If, in fact, we have misread the federal government and the Canadian mood, and the federal government doesn't accept Quebec's right to secede and is willing to use force to keep it in Canada, a colossal mistake has been made in sending all the wrong signals to the province. It is a mistake that could be costly in terms of lost lives and the destruction of property.

If the basic decision has been made to let Quebec go if it wishes and not to use force to stop it, subsequent decisions should be easier. If we are not willing to use force to keep the country together, surely we are not going to use force to keep in Canada the barrens of Northern Quebec or to create unviable Anglophone and aboriginal enclaves scattered throughout Quebec.

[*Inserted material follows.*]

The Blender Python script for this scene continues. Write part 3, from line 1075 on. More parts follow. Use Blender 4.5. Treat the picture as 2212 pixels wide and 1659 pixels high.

It would be in our best interest to indicate from the beginning that we are willing to accept the existing provincial boundaries of Quebec as the boundaries of the new state of Quebec provided that Quebec surrenders forever all claims to Labrador and agrees to reasonable maritime boundaries and the right of passage through its territory. Though it might make us feel better to lash out by stirring up internal dissent within Quebec, it would be unconscionable to mislead Anglophone and particularly aboriginal groups to believe that if they make enough of a fuss, we will come to their aid and help them to secede from Quebec. Promising this kind of support could only be backed by threatening to use force. Any resulting violence could poison relations between Quebec and Canada for many a year. Even worse, it could serve as a trigger for a more serious direct confrontation between Canada and Quebec.